The criticism of the limitations of classical humanism is the premise to the collective construction of acts of resistance, as well as the creation of alternative scenarios. My call is for a democratic participation of all in the discussion about what we are capable of becoming in this posthuman convergence; what the dangers of exclusion and discrimination might be; and how we can develop an ethics worthy of the complexities we are facing. Our ability to do so is directly proportional to our ability and willingness to learn from the failed promises and internal fractures of Eurocentric humanism and develop more inclusive practices (Armstrong and Montag, 2009). A posthuman relational ethics respects our species and cultures, while differentiating and recognizing the worth of the human community. It is a material but differential feminist ethics, that embraces a decolonial and anti-racist stand in assessing humanism from the perspective of those it excluded and tormented. It importantly also embraces the non- and the in-human entities as constitutive components of human subjectivity.

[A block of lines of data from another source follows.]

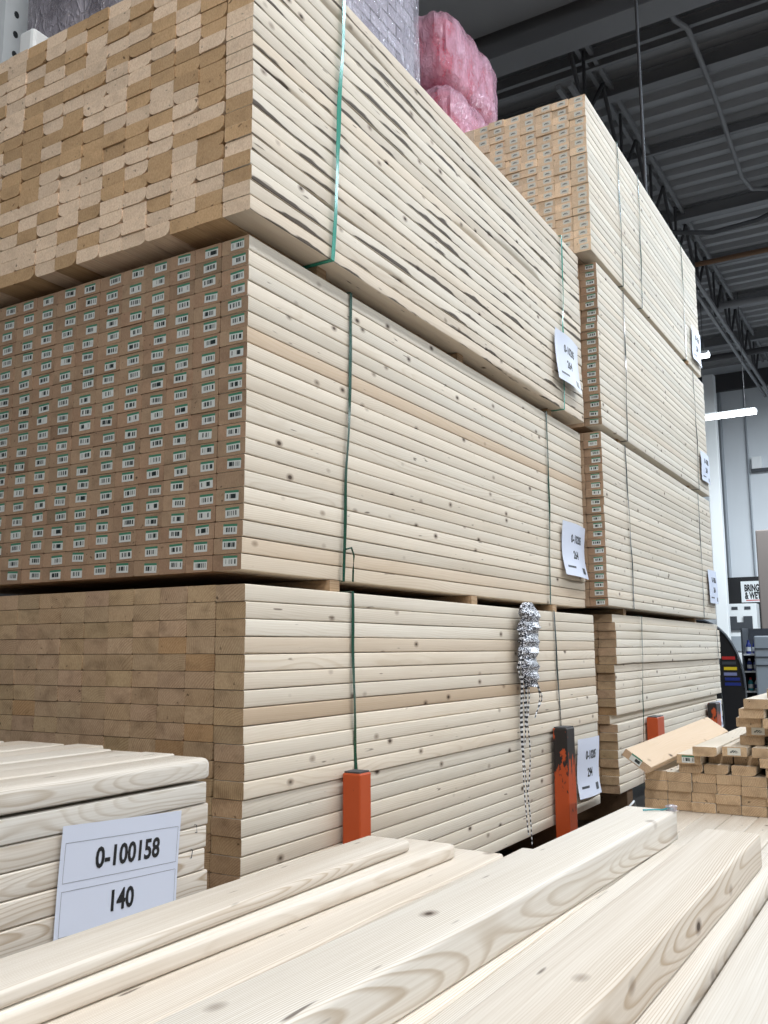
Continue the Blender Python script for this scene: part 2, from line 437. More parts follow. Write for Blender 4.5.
# middle front bundle: stickered ends
def m_tint(rnd, r, c):
    a = rnd.uniform(0.68, 0.84); k = rnd.uniform(0.94, 1.03)
    if rnd.random() < 0.08: a *= 0.8
    return (a*1.0, a*0.97*k, a*0.95*k, 1)
bundle('stickered_stud', (0.0, 0.0, 1.0), 12, TIGHT, straight_outer('stickered_stud', 'side', 'end_brown', 12, 0.0015, 0.001, wane=0.006), m_tint,
       lambda px, py, r, c: inframe(px, py),
       lambda r, c, t: f"barcoded stud end in middle front bundle, {ORD[r+1]} row up, {ORD[c+1]} column from corner",
       lambda r, c, t: f"barcoded corner stud of middle front bundle, {ORD[r+1]} row up, long side facing the aisle" if r != 5 else "corner stud without a sticker, middle front bundle, sixth row up, long side facing the aisle",
       'board', 'barcoded studs of the middle front bundle', 'side', 'end_brown', 'sticker', jit=0.0012, tones={14: 0.45, 0: 0.22, 1: 0.25, 2: 0.12, 7: 0.08}, skip={(5, 0)},
       stuff_label='rest of the studs at the far side of the middle front bundle', outset=lambda r, c: ((0.006 - 0.0015*r if r < 4 else 0.0), 0.0))
# bottom front bundle: planed plain ends
def b_tint(rnd, r, c):
    a = rnd.uniform(0.76, 0.93)
    if rnd.random() < 0.05: return (a*0.92, a*0.80, a*0.66, 1)
    return (a, a*rnd.uniform(0.95, 1.0), a*rnd.uniform(0.90, 1.0), 1)
bundle('planed_board', (-0.0414, -0.0421, 0.1597), 13, TIGHT, straight_outer('planed_board', 'side', 'end_pale', 13, 0.002, 0.0015, wane=0.010), b_tint,
       lambda px, py, r, c: inframe(px, py) and (py < 752 or px > 195) and py < 880,
       lambda r, c, t: f"plain planed board end in bottom front bundle, {ORD[NR-r]} row down, {ORD[c+1]} column from corner",
       lambda r, c, t: f"corner board of bottom front bundle, {ORD[NR-r]} row down, planed long side facing the aisle",
       'board', 'planed boards of the bottom front bundle', 'side', 'end_pale', jit=0.0018, tones={13: 0.55, 17: 0.25, 5: 0.1, 4: 0.12},
       stuff_label='rest of the boards inside the bottom front bundle',
       outset=lambda r, c: ((-0.005 if 8 < r < 12 else 0.0)*(c == 0), 0.0))
# rear stack
def r1_tint(rnd, r, c):
    a = rnd.uniform(0.82, 1.12); return (a, a*0.97, a*0.90, 1)
bundle('stamped_stud', (2.3992, -0.0896, 2.6846), 21, TIGHT, straight_outer('stamped_stud', 'side', 'end_rough', 21, 0.0015, 0.0, wane=0.004, segs=10), r1_tint,
       lambda px, py, r, c: c < 9 and py < 275 and px > 462 + (py - 125)*108/133,
       lambda r, c, t: f"stamped stud end in topmost rear bundle, {ORD[NR-r]} row down, {ORD[c+1]} column from corner",
       lambda r, c, t: f"stamped corner stud of topmost rear bundle, {ORD[NR-r]} row down, long side facing the aisle",
       'board', 'stamped studs of the topmost rear bundle', 'side', 'end_rough', 'stamp', jit=0.006, stuff_label='rest of the studs inside the topmost rear bundle')
for nm, org, sd, lev, key in (('stickered_stud', (2.4632, -0.0845, 1.8532), 22, 'second', 'upper middle'), ('stickered_stud', (2.4400, -0.0860, 1.0098), 23, 'third', 'lower middle')):
    bundle(nm, org, sd, TIGHT, straight_outer(nm, 'side', 'end_brown', sd, 0.0015, 0.0, wane=0.004, segs=10), m_tint,
           lambda px, py, r, c: c == 1 and px > 584 + 0.02*(py-430),
           lambda r, c, t, key=key: f"barcoded stud end beside the corner column, {key} rear bundle, {ORD[NR-r]} row down",
           lambda r, c, t, key=key: f"barcoded corner stud of the {key} rear bundle, {ORD[NR-r]} row down, long side facing aisle",
           'board', f'barcoded studs of the {key} rear bundle', 'side', 'end_brown', 'sticker', jit=0.006, tones={3: 0.12, 9: 0.1}, maxcol=5,
           stuff_label=f'rest of the studs inside the {key} rear bundle',
           outset=(lambda r, c: (0.0, 0.02 if r > 13 else 0.0)) if key == 'upper middle' else None)
bundle('planed_board', (2.5700, -0.0639, 0.1722), 24, TIGHT, straight_outer('planed_board', 'side', 'end_pale', 24, 0.002, 0.002, wane=0.03, segs=16), b_tint,
       lambda px, py, r, c: c == 1 and r > 6,
       lambda r, c, t: f"plain board end beside the corner column, bottom rear bundle, {ORD[NR-r]} row down",
       lambda r, c, t: f"corner board of the bottom rear bundle, {ORD[NR-r]} row down, long side facing the aisle",
       'board', 'planed boards of the bottom rear bundle', 'side', 'end_pale', jit=0.008, maxcol=5, stuff_label='rest of the boards inside the bottom rear bundle',
       outset=lambda r, c: (-0.012 if 15 <= r < 20 else (0.03 if r == 8 else 0.0), 0.0))

# spacers between the bundles and bearers under them
def spacer(x, y0, z0, z1, label, w=0.045, n=1.14):
    b = MB(); b.loft([[(px, yy, pz) for px, pz in profile(w, z1 - z0 - 0.001, radii(0.003), 3)] for yy in (0, n)], M['end_pale'])
    o = b.obj('spacer_board', (x, y0, z0 + 0.0005), smooth=38); o.color = (0.8, 0.75, 0.7, 1); o['tone'] = 0.0
    tag(o, label, 'board', 'spacer boards between bundles')
for x, w in ((0.30, 'near the front end'), (1.15, 'at mid length'), (2.02, 'near the rear end')):
    spacer(x, 0.012, 1.806, 1.8424 - 0.001, f'wooden spacer under the topmost front bundle, {w}')
    spacer(x + (-0.05 if x > 2 else 0.05), 0.0, 0.9665, 0.999, f'wooden spacer under the middle front bundle, {w}')
for x, w in ((2.8, 'near its front end'), (4.35, 'near its rear end')):
    spacer(x, -0.10 if x > 4 else -0.06, 2.6595, 2.684, f'wooden spacer under the topmost rear bundle, {w}')
    spacer(x, -0.06, 1.8165, 1.8525, f'wooden spacer under the upper middle rear bundle, {w}')
    spacer(x, -0.05, 0.9785, 1.009, f'wooden spacer under the lower middle rear bundle, {w}')
def bearer(x, label, y0=-0.02, y1=1.10, top=0.1592):
    b = MB(); b.box(-0.045, 0.045, 0, y1 - y0, 0, top, M['end_brown'])
    o = bevel(b.obj('timber_bearer', (x, y0, 0)), 0.004); o.color = (0.5, 0.46, 0.42, 1); o['tone'] = 0.0
    tag(o, label, 'bearer', 'timber bearers under the bottom bundles')
for x, w in ((0.25, 'front'), (1.15, 'middle'), (2.05, 'rear')): bearer(x, f'dark timber bearer under the {w} part of the bottom front bundle')
for x, w in ((2.85, 'front'), (4.5, 'rear')): bearer(x, f'dark timber bearer under the {w} part of the bottom rear bundle', -0.03, 0.33, 0.1718)

# ------------------------------------------------------------------ strapping
def strap(x0, x1, y0, y1, z0, z1, mat, label, w=0.011, seed=0, tail=False):
    """A closed plastic band round a bundle: up the aisle side (x0 at the bottom, x1 at the top), over, down, under."""
    y0 -= 0.0035; z0 -= 0.0025; z1 += 0.0025; y1 += 0.004
    pts = []
    n = 26
    for i in range(n+1):
        f = i/n; z = z0 + (z1-z0)*f
        bow = 0.0028*abs(math.sin(f*9 + seed))*math.sin(math.pi*f)
        pts.append((x0 + (x1-x0)*f + 0.005*math.sin(f*7+seed)*math.sin(math.pi*f), y0 - bow, z, 0.6*math.sin(f*11+seed*2)*math.sin(math.pi*f)))
    top = [(x1, y0 + (y1-y0)*k/6, z1, 0) for k in range(1, 7)]
    back = [(x1 + (x0-x1)*k/6, y1, z1 + (z0-z1)*k/6, 0) for k in range(1, 7)]
    bot = [(x0, y1 + (y0-y1)*k/6, z0, 0) for k in range(1, 6)]
    path = pts + top + back + bot
    P = [Vector(p[:3]) for p in path]; rings = []
    N = len(P); cen = Vector((0, (y0+y1)/2, (z0+z1)/2))
    for i, p in enumerate(P):
        t = (P[(i+1) % N] - P[i-1]).normalized()
        nrm = Vector((1, 0, 0)).cross(t).normalized()
        if nrm.dot(p - cen) < 0: nrm = -nrm
        ax = Vector((1, 0, 0))
        tw = path[i][3]*0.35
        a2 = ax*math.cos(tw) + nrm*math.sin(tw)
        off = abs(math.sin(tw))*w/2
        p = p + nrm*off
        th = 0.0005
        rings.append([tuple(p + a2*w/2 + nrm*th), tuple(p - a2*w/2 + nrm*th), tuple(p - a2*w/2 - nrm*th), tuple(p + a2*w/2 - nrm*th)])
    b = MB(); b.loft(rings, mat, closed=True)
    o = b.obj('strapping_band', smooth=50)
    tag(o, label, 'strap', 'plastic bands strapping the bundles')
    if tail:
        tb = MB(); zz = z0 + 0.05
        tb.tube([(x0 + 0.002, y0 - 0.006, zz + 0.035), (x0 + 0.02, y0 - 0.012, zz + 0.04), (x0 + 0.032, y0 - 0.012, zz + 0.02), (x0 + 0.028, y0 - 0.012, zz - 0.02), (x0 + 0.03, y0 - 0.01, zz - 0.05)], 0.0028, mat, 6)
        tb.obj('loose_end', parent=o, smooth=60)
    return o
TOPS = {'T': (1.8424, 2.6484), 'M': (1.0, 1.806), 'B': (0.1597, 0.9657), 'R1': (2.6846, 3.4906), 'R2': (1.8532, 2.6592), 'R3': (1.0098, 1.8158), 'R4': (0.1722, 0.9782)}
YS = {'T': -0.0420, 'M': -0.003, 'B': -0.0461, 'R1': -0.0926, 'R2': -0.0875, 'R3': -0.089, 'R4': -0.081}
def st(k, x0, x1, m, label, seed, w=0.011, tail=False, y1=None):
    strap(x0, x1, YS[k], (YS[k] + 1.19) if y1 is None else y1, TOPS[k][0], TOPS[k][1], M[m], label, w, seed, tail)
st('T', 0.292, 0.346, 'teal', 'teal band round the topmost front bundle, near its front corner', 1, 0.016)
st('T', 2.072, 2.114, 'teal', 'teal band round the topmost front bundle, passing behind its paper tag', 2, 0.013)
st('M', 0.405, 0.441, 'green', 'green band round the middle front bundle, near its front corner, with loose end', 3, 0.012, True)
st('M', 1.931, 1.957, 'green', 'green band round the middle front bundle, beside its paper tag', 4)
st('B', 0.395, 0.383, 'green', 'green band round the bottom front bundle, rising from the clean orange post', 5, 0.012)
st('B', 1.905, 1.852, 'dark', 'dark band round the bottom front bundle, rising from the scraped orange post', 6)
st('R1', 2.906, 2.912, 'green', 'dark green band nearest the front corner of the topmost rear bundle', 7)
st('R1', 3.270, 3.318, 'green', 'second dark green band from the front corner of the topmost rear bundle', 8)
st('R1', 4.336, 4.348, 'green', 'third dark green band, near the rear end of the topmost rear bundle', 9)
st('R2', 2.868, 2.914, 'dark', 'dark band near the front corner of the upper middle rear bundle', 10, y1=0.36)
st('R2', 4.519, 4.528, 'dark', 'dark band near the rear end of the upper middle rear bundle', 11, y1=0.36)
st('R3', 2.842, 2.811, 'dark', 'dark band near the front corner of the lower middle rear bundle', 12, y1=0.36)
st('R3', 4.437, 4.456, 'dark', 'dark band near the rear end of the lower middle rear bundle', 13, y1=0.36)
st('R4', 2.90, 2.998, 'green', 'thin green band near the front corner of the bottom rear bundle', 14, 0.008, y1=0.41)
st('R4', 4.93, 4.827, 'dark', 'thin dark band near the rear end of the bottom rear bundle', 15, 0.008, y1=0.41)

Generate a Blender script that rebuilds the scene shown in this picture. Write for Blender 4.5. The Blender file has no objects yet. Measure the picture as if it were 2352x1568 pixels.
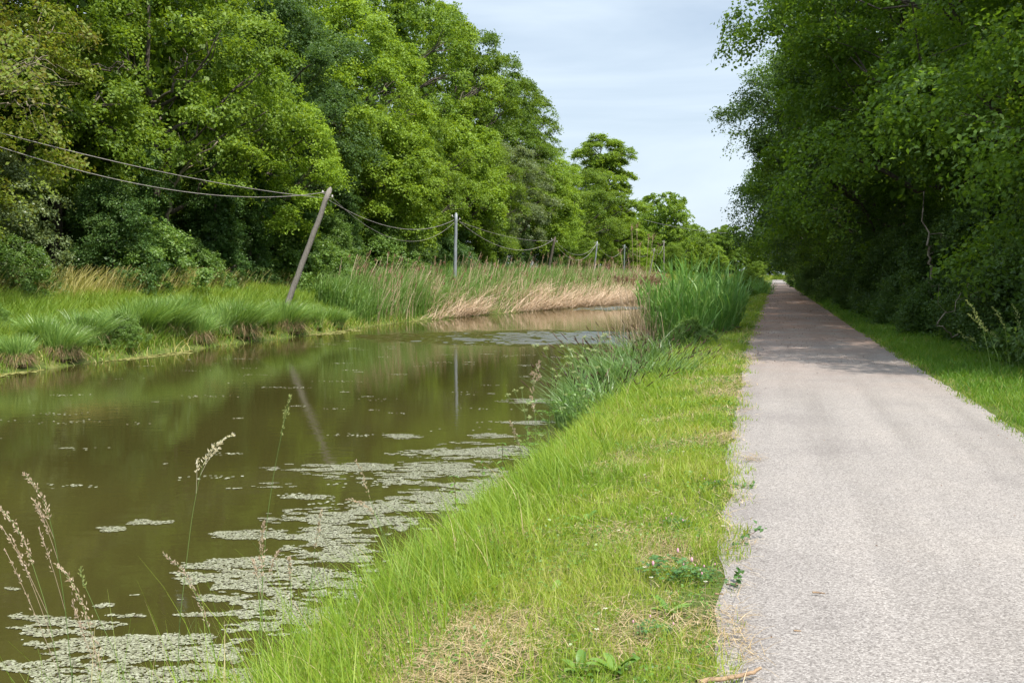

Transcendentalist claims to exceptionalism (such as found in transhumanism) are cut down to size through an emphasis on immanence and the recognition of our mutual interdependence. ‘We’ are definitely in this posthuman convergence together – in the injustices, the staggering technological developments, the epidemics and other environmental devastations, alongside promises of technological evolution. Our social imaginary is fraught with planetary anxieties and increasing contradictions. In such a context, rejecting human exceptionalism is a way of embracing the immanence of a life that we do not own. Life is not restricted to hegemonic ‘Man’, but includes his multiple, disposable and despised others. A posthuman approach avoids the recreation of a pan-humanity that would dialectically absorb these others into a new superintelligence project. It rather calls for differential, materially embedded accounts of the respective prices ‘we’ are prepared to pay for being and staying alive here and now.